Senada, Sari juga mengaku ingin turun kelas layanan jika iuran BPJS Kesehatan naik hingga dua kali lipat. Saat ini, perempuan 30 tahun beserta dua anaknya itu terdaftar sebagai peserta mandiri BPJS Kesehatan untuk layanan kelas satu. Kepesertaannya berbeda dengan sang suami yang mendapat fasilitas BPJS Kesehatan dari kantornya, lantaran faskes yang diperoleh jauh dari kediamannya.

"Suami dapat faskes di Jakarta. Saya dan anak-anak buat BPJS Mandiri supaya bisa dapat faskes di Bekasi, karena pindah faskes ribet. Kalau iuran naik dua kali lipat, mungkin turun ke kelas dua atau kelas tiga saja karena ada asuransi yang lain juga," terang dia.

Hingga kini ia baru sekali menggunakan fasilitas rawat jalan, yakni untuk layanan gigi. Dia dan keluarganya belum pernah menggunakan fasilitas rawat inap, apalagi untuk anak-anaknya karena lebih ribet, sehingga lebih sering membayar mandiri.

(Baca: Iuran BPJS Kesehatan Bakal Naik, YLKI Usul Hapus Kelas Layanan)

Semula, Sari merasa tak masalah membayar iuran BPJS Kesehatan kendati jarang memanfaatkannya. Hitung-hitung ikut gotong royong membantu sesama. Namun ia kecewa dengan pengelolaan BPJS Kesehatan. "Semula bahkan ingin keluar dari kepesertaan mandiri karena subsidi ke orang tak mampu enggak terasa, dan tak menggunakan juga. Tapi enggak bisa (keluar dari kepesertaan)," kata dia.

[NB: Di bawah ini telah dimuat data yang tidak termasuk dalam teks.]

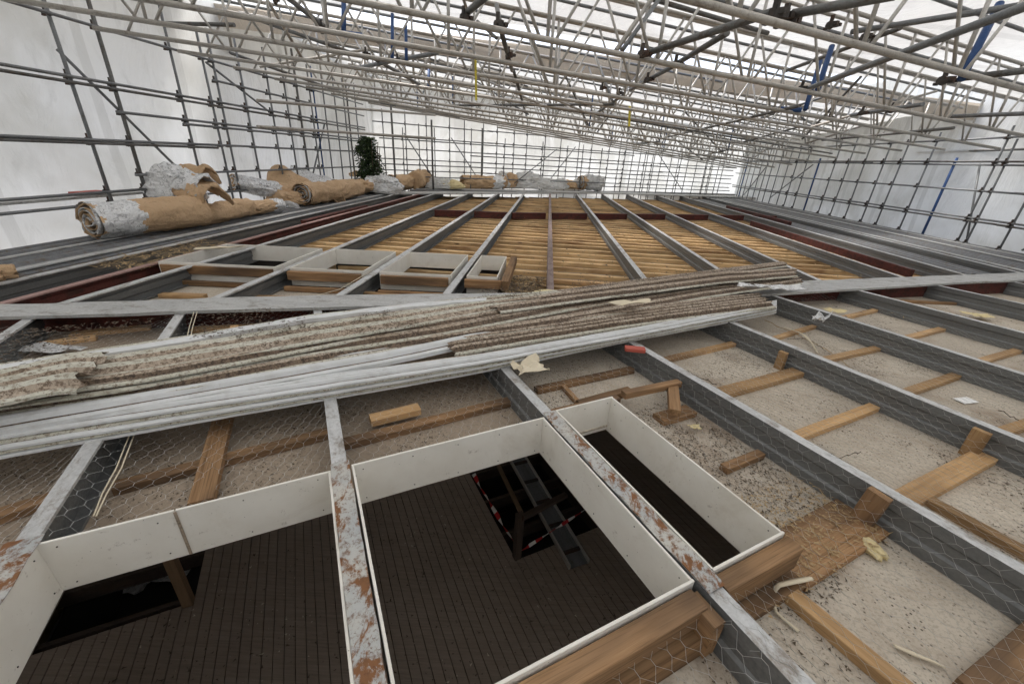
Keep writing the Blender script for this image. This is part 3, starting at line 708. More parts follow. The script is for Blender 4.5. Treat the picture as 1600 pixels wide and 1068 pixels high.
# ---------------------------------------------------------------- scaffold walls
def scaffold(name, label, fn, N_, stds, leds, braces, t0, t1, rad=.024, m='tube_mid', base=-2.0, coups=True, cs=1.0, group=None):
    root = empty(name, fn(0, t0, 0), label, 'scaffold', group)
    nc = 0
    for (t, z0, z1, col, r) in stds:
        s = tube('standard', fn(0, t, z0), fn(.0, t+random.uniform(-.03, .03), z1), r or rad, col or m, root)
        if coups:
            for (z, a, b, c2) in leds:
                if a <= t <= b and z0 < z < z1 and nc < 96:
                    coupler(fn(.0, t, z), (fn(0, t+1, z)-fn(0, t, z)).normalized(), s, cs); nc += 1
    for i, (z, a, b, c2) in enumerate(leds):
        L = b-a; k = max(1, round(L/6)); off = .05
        for j in range(k):
            tube('ledger', fn(off, a+L*j/k-.15, z+random.uniform(-.012, .012)), fn(off, a+L*(j+1)/k+.15, z+random.uniform(-.012, .012)), rad, c2 or m, root)
    for (ta, za, tb, zb) in braces: tube('brace', fn(-.06, ta, za), fn(-.06, tb, zb), rad, m, root)
    return root
LW = lambda d, t, z: PF(-7.6+d, t, z)
st = [(4.9, -.1, .62, None, None), (6.9, -.5, 4.0, None, .027), (7.6, -.2, 4.0, 'tube_dark', .031), (9.0, -.5, 4.0, None, None), (9.85, -.5, 3.7, None, None), (10.12, -.5, 3.7, None, None), (11.0, -.5, 3.75, None, None), (12.0, -.5, 3.75, None, None),
      (12.75, -.5, 3.75, None, None), (13.4, -.5, 4.0, 'tube_dark', .032), (14.1, -.5, 3.75, None, None), (14.35, -.5, 3.75, 'blue', None), (14.95, -.5, 3.75, None, None), (15.7, -.5, 3.75, None, None), (16.4, -.5, 3.75, None, None), (16.7, -.5, 3.75, 'tube_dark', .03), (17.4, -.5, 3.75, None, None)]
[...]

Ia menceritakan salah satu kenalannya yang memiliki delapan anggota keluarga dan penghasilan di bawah Rp 2 juta. Tak seluruh anggota keluarganya memperoleh bantuan iuran BPJS Kesehatan. Hanya satu anggota keluarga yang dianggap berhak menerima.

Sementara ada orang lain yang dianggap mampu justru memperoleh bantuan iuran. "Selain itu ada juga kenalan yang mau operasi, antri hingga berbulan-bulan," ungkap dia.

(Baca: BPJS Watch Usul Kenaikan Iuran Peserta Mandiri JKN Maksimal Rp 6.000)

Ia pun berharap pengelolaan BPJS Kesehatan dapat lebih baik agar iuran yang dibayarkannya tak terasa sia-sia meski tak ia gunakan secara pribadi. Jika kualitas layanan sudah membaik, ia mengaku tak keberatan jika harus membayar iuran seperti yang diusulkan Sri Mulyani.

Aziza, 31, juga mengaku sebenarnya keberatan dengan kanikan iuran yang diusulkan pemerintah hingga dua kali lipat. Ia juga mengaku tak paham alasan pemerintah menaikkan iuran.

Meski demikian, ibu rumah tangga ini mengaku mau tak mau tetap akan membayarkan iuran karena khawatir suatu saat membutuhkan. Selain itu, ia juga berharap iuran yang dibayarkan bisa turut membantu orang yang memang membutuhkan.

"Keberatan sebenarnya. Tapi kemungkinan tetap akan bayar dan jadi peserta karena mungkin masih membutuhkan," jelas dia.